───── Given information ─────

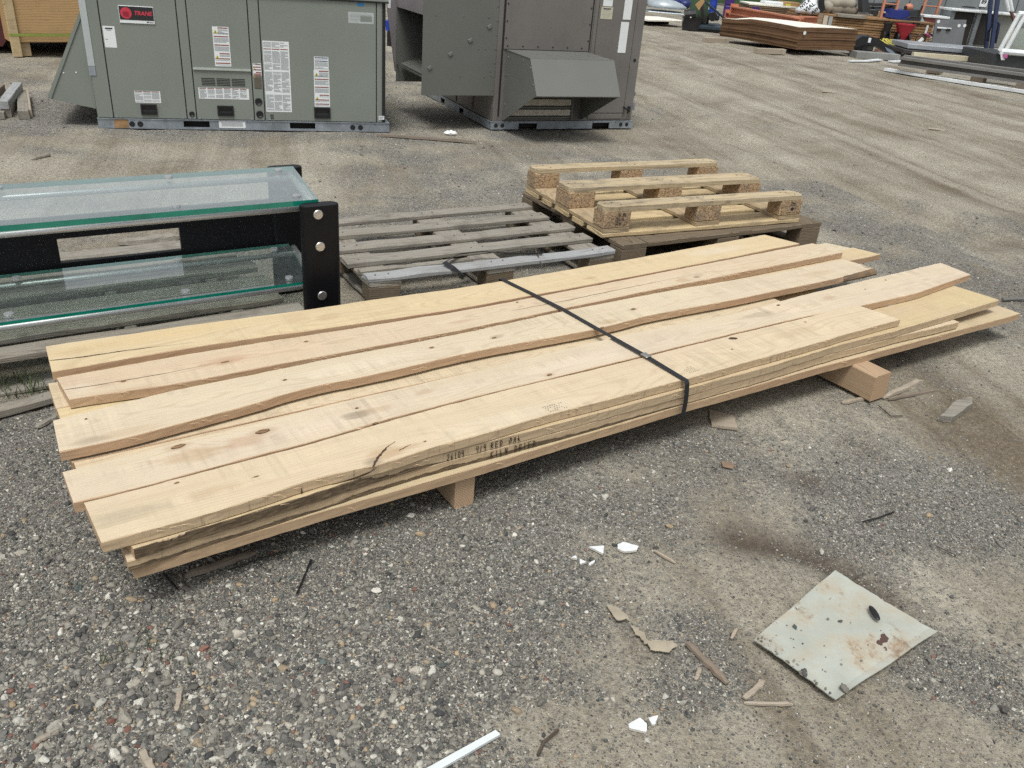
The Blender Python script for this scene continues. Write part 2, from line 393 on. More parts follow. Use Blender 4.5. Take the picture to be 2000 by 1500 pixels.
def glass_mat(name, tint, lo=0.0):
    mt, n, b, o = nodes(name); N = NB(n)
    n.nodes.remove(b)
    tr = N.new("ShaderNodeBsdfTransparent"); tr.inputs[0].default_value = (*tint, 1)
    gl = N.new("ShaderNodeBsdfGlossy"); gl.inputs['Roughness'].default_value = 0.02
    gl.inputs[0].default_value = (0.96, 1, 1, 1)
    fr = N.new("ShaderNodeFresnel"); fr.inputs[0].default_value = 1.52
    dust = N.new("ShaderNodeBsdfDiffuse"); dust.inputs[0].default_value = (0.5, 0.56, 0.56, 1)
    # both faces of the pane mirror: the front face carries the reflection of the two
    R = fr.outputs[0]; both = N.math('DIVIDE', N.math('MULTIPLY', R, 2.0), N.math('ADD', R, 1.0))
    front = N.math('SUBTRACT', 1.0, N.new("ShaderNodeNewGeometry").outputs['Backfacing'])
    m1 = N.new("ShaderNodeMixShader"); n.links.new(N.math('MULTIPLY', both, front), m1.inputs[0])
    n.links.new(tr.outputs[0], m1.inputs[1]); n.links.new(gl.outputs[0], m1.inputs[2])
    m2 = N.new("ShaderNodeMixShader")
    v = N.obj()
    d = N.math('ADD', N.math('MULTIPLY', N.smooth(N.noise(v, 22, 6, 0.7), 0.5, 0.8), 0.10), lo)
    n.links.new(d, m2.inputs[0])
    n.links.new(m1.outputs[0], m2.inputs[1]); n.links.new(dust.outputs[0], m2.inputs[2])
    n.links.new(m2.outputs[0], o.inputs[0])
    return mt
GLASS = glass_mat("clear_glass", (0.93, 0.97, 0.955), 0.05)
GLASS_TOP = glass_mat("dusty_glass", (0.94, 0.975, 0.965), 0.13)  # dust film; its even haze is also raised to brighten the sky reflection
GLASS_E = paint("green_glass_edge", (0.006, 0.19, 0.135), 0.12, var=0.2, scale=8)
PANE = glass_mat("pane_glass", (0.80, 0.86, 0.86), 0.06)

def rust_plate(name):
    mt, n, b, o = nodes(name); N = NB(n); v = N.obj()
    base = N.ramp(N.noise(v, 7, 5, 0.6), [(0.3, (0.35, 0.365, 0.315)), (0.7, (0.48, 0.515, 0.465))])
    tan = N.smooth(N.noise(N.scale(v, (1, 1.6, 1)), 6, 6, 0.70), 0.40, 0.64)
    c = N.mix(N.math('MULTIPLY', tan, 0.75), base, (0.42, 0.365, 0.265))
    ru = N.smooth(N.noise(N.scale(v, (1.4, 1, 1)), 9, 8, 0.78), 0.535, 0.67)
    c = N.mix(N.math('MULTIPLY', ru, 0.8), c, N.ramp(N.noise(v, 40, 4), [(0.35, (0.16, 0.085, 0.045)), (0.65, (0.33, 0.20, 0.10))]))
    chip = N.smooth(N.noise(v, 17, 4, 0.5), 0.685, 0.70)
    c = N.mix(chip, c, (0.09, 0.05, 0.04))
    dots = N.smooth(N.voro(v, 75).outputs['Distance'], 0.16, 0.10)
    dm = N.smooth(N.noise(v, 9, 3), 0.55, 0.68)
    c = N.mix(N.math('MULTIPLY', N.math('MULTIPLY', dots, dm), 0.9), c, (0.07, 0.055, 0.045))
    scr = N.smooth(N.noise(N.scale(v, (6, 130, 1)), 1.0, 3, 0.6), 0.70, 0.76)
    c = N.mix(N.math('MULTIPLY', scr, 0.5), c, (0.2, 0.14, 0.09))
    n.links.new(c, b.inputs['Base Color']); b.inputs['Roughness'].default_value = 0.5
    n.links.new(N.bump(N.noise(v, 60, 4), 0.25, 0.002), b.inputs['Normal'])
    return mt
PLATEM = rust_plate("rusty_painted_sheet")

# ------------------------------------------------------------------ mesh builder
class MB:
    def __init__(s): s.v = []; s.f = []; s.m = []
    def add(s, verts, faces, mat=0):
        o = len(s.v); s.v += [tuple(float(c) for c in q) for q in verts]
        s.f += [tuple(i + o for i in q) for q in faces]; s.m += [mat] * len(faces)
        return s
    def box(s, x0, x1, y0, y1, z0, z1, mat=0, T=None):
        v = [(x0, y0, z0), (x1, y0, z0), (x1, y1, z0), (x0, y1, z0), (x0, y0, z1), (x1, y0, z1), (x1, y1, z1), (x0, y1, z1)]
        if T: v = [T(q) for q in v]
        return s.add(v, [(0, 3, 2, 1), (4, 5, 6, 7), (0, 1, 5, 4), (1, 2, 6, 5), (2, 3, 7, 6), (3, 0, 4, 7)], mat)
    def cbox(s, x0, x1, y0, y1, z0, z1, c=0.003, mat=0):
        """box with all long edges chamfered"""
        P = [(x0 + c, y0, z0), (x1 - c, y0, z0)]
        ring = lambda z, k: [(x0 + k, y0 + k, z), (x1 - k, y0 + k, z), (x1 - k, y1 - k, z), (x0 + k, y1 - k, z)]
        def ring8(z, e):
            k = c
            return [(x0 + k + e, y0 + e, z), (x1 - k - e, y0 + e, z), (x1 - e, y0 + k + e, z), (x1 - e, y1 - k - e, z), (x1 - k - e, y1 - e, z), (x0 + k + e, y1 - e, z), (x0 + e, y1 - k - e, z), (x0 + e, y0 + k + e, z)]
        R = ring8(z0, c * .7) + ring8(z0 + c, 0) + ring8(z1 - c, 0) + ring8(z1, c * .7)
        F = [tuple(range(7, -1, -1)), tuple(range(24, 32))]
        for k in range(3):
            for i in range(8):
                j = (i + 1) % 8
                F.append((k * 8 + i, k * 8 + j, k * 8 + 8 + j, k * 8 + 8 + i))
        return s.add(R, F, mat)
    def prism(s, pts, y0, y1, mat=0, cap=None):
        """outline in x,z pushed along y"""
        n = len(pts)
        a = sum(pts[i][0] * pts[(i + 1) % n][1] - pts[(i + 1) % n][0] * pts[i][1] for i in range(n))
        if a < 0: pts = pts[::-1]
        v = [(p[0], y0, p[1]) for p in pts] + [(p[0], y1, p[1]) for p in pts]
        s.add(v, [tuple(range(n)), tuple(range(2 * n - 1, n - 1, -1))], mat if cap is None else cap)
        o = len(s.v) - 2 * n
        s.f += [(o + i, o + n + i, o + n + (i + 1) % n, o + (i + 1) % n) for i in range(n)]; s.m += [mat] * n
        return s
    def slab(s, pts, z0, z1, mat=0, side=None):
        """outline in x,y given a thickness"""
        n = len(pts)
        a = sum(pts[i][0] * pts[(i + 1) % n][1] - pts[(i + 1) % n][0] * pts[i][1] for i in range(n))
        if a < 0: pts = pts[::-1]
        zz0 = z0 if hasattr(z0, '__len__') else [z0] * n
        v = [(p[0], p[1], zz0[i]) for i, p in enumerate(pts)] + [(p[0], p[1], zz0[i] + (z1 - (z0 if not hasattr(z0, '__len__') else 0))) for i, p in enumerate(pts)]
        s.add(v, [tuple(range(n - 1, -1, -1)), tuple(range(n, 2 * n))], mat)
        o = len(s.v) - 2 * n
        s.f += [(o + i, o + (i + 1) % n, o + n + (i + 1) % n, o + n + i) for i in range(n)]; s.m += [mat if side is None else side] * n
        return s
    def tube(s, path, r, n=10, mat=0, caps=True):
        P = [Vector(p) for p in path]; rings = []
        up = Vector((0, 0, 1))
        for i, p in enumerate(P):
            t = (P[min(i + 1, len(P) - 1)] - P[max(i - 1, 0)]).normalized()
            a = t.cross(up)
            if a.length < 1e-4: a = t.cross(Vector((1, 0, 0)))
            a.normalize(); b_ = t.cross(a).normalized()
            rr = r[i] if hasattr(r, '__len__') else r
            rings.append([p + (a * math.cos(2 * PI * k / n) + b_ * math.sin(2 * PI * k / n)) * rr for k in range(n)])
        v = [q for R in rings for q in R]; F = []
        for i in range(len(P) - 1):
            for k in range(n):
                F.append((i * n + k, i * n + (k + 1) % n, (i + 1) * n + (k + 1) % n, (i + 1) * n + k))
        if caps: F += [tuple(range(n - 1, -1, -1)), tuple((len(P) - 1) * n + k for k in range(n))]
        return s.add(v, F, mat)
    def cyl(s, p0, p1, r, n=16, mat=0): return s.tube([p0, p1], r, n, mat)
    def disc(s, c, r, axis='y', n=16, mat=0, sx=1.0, sz=1.0):
        v = [(c[0] + r * sx * math.cos(2 * PI * k / n), c[1], c[2] + r * sz * math.sin(2 * PI * k / n)) if axis == 'y' else (c[0] + r * sx * math.cos(2 * PI * k / n), c[1] + r * sz * math.sin(2 * PI * k / n), c[2]) for k in range(n)]
        return s.add(v, [tuple(range(n))], mat)
    def quad(s, x0, x1, z0, z1, y=0.0, mat=0):
        return s.add([(x0, y, z0), (x1, y, z0), (x1, y, z1), (x0, y, z1)], [(0, 1, 2, 3)], mat)
    def loft(s, rings, mat=0, closed=True, caps=True):
        n = len(rings[0]); v = [q for R in rings for q in R]; F = []
        for i in range(len(rings) - 1):
            for k in range(n if closed else n - 1):
                F.append((i * n + k, i * n + (k + 1) % n, (i + 1) * n + (k + 1) % n, (i + 1) * n + k))
        if caps and closed: F += [tuple(range(n - 1, -1, -1)), tuple((len(rings) - 1) * n + k for k in range(n))]
        return s.add(v, F, mat)
    def mesh(s, name, mats, smooth=False):
        me = bpy.data.meshes.new(name); me.from_pydata(s.v, [], s.f); me.update()
        for mt in (mats if isinstance(mats, (list, tuple)) else [mats]): me.materials.append(mt)
        me.polygons.foreach_set('material_index', s.m)
        if smooth: me.polygons.foreach_set('use_smooth', [True] * len(s.f))
        return me
    def build(s, name, mats, parent=None, loc=(0, 0, 0), rot=(0, 0, 0), smooth=False):
        return link(name, s.mesh(name, mats, smooth), parent, loc, rot)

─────

Requirements: Print, exactly as written, the lines above from the first one to the one containing "0.86, 0.86), 0.06)". Leave out pictures.

Response to the task:
The Blender Python script for this scene continues. Write part 2, from line 393 on. More parts follow. Use Blender 4.5. Take the picture to be 2000 by 1500 pixels.
def glass_mat(name, tint, lo=0.0):
    mt, n, b, o = nodes(name); N = NB(n)
    n.nodes.remove(b)
    tr = N.new("ShaderNodeBsdfTransparent"); tr.inputs[0].default_value = (*tint, 1)
    gl = N.new("ShaderNodeBsdfGlossy"); gl.inputs['Roughness'].default_value = 0.02
    gl.inputs[0].default_value = (0.96, 1, 1, 1)
    fr = N.new("ShaderNodeFresnel"); fr.inputs[0].default_value = 1.52
    dust = N.new("ShaderNodeBsdfDiffuse"); dust.inputs[0].default_value = (0.5, 0.56, 0.56, 1)
    # both faces of the pane mirror: the front face carries the reflection of the two
    R = fr.outputs[0]; both = N.math('DIVIDE', N.math('MULTIPLY', R, 2.0), N.math('ADD', R, 1.0))
    front = N.math('SUBTRACT', 1.0, N.new("ShaderNodeNewGeometry").outputs['Backfacing'])
    m1 = N.new("ShaderNodeMixShader"); n.links.new(N.math('MULTIPLY', both, front), m1.inputs[0])
    n.links.new(tr.outputs[0], m1.inputs[1]); n.links.new(gl.outputs[0], m1.inputs[2])
    m2 = N.new("ShaderNodeMixShader")
    v = N.obj()
    d = N.math('ADD', N.math('MULTIPLY', N.smooth(N.noise(v, 22, 6, 0.7), 0.5, 0.8), 0.10), lo)
    n.links.new(d, m2.inputs[0])
    n.links.new(m1.outputs[0], m2.inputs[1]); n.links.new(dust.outputs[0], m2.inputs[2])
    n.links.new(m2.outputs[0], o.inputs[0])
    return mt
GLASS = glass_mat("clear_glass", (0.93, 0.97, 0.955), 0.05)
GLASS_TOP = glass_mat("dusty_glass", (0.94, 0.975, 0.965), 0.13)  # dust film; its even haze is also raised to brighten the sky reflection
GLASS_E = paint("green_glass_edge", (0.006, 0.19, 0.135), 0.12, var=0.2, scale=8)
PANE = glass_mat("pane_glass", (0.80, 0.86, 0.86), 0.06)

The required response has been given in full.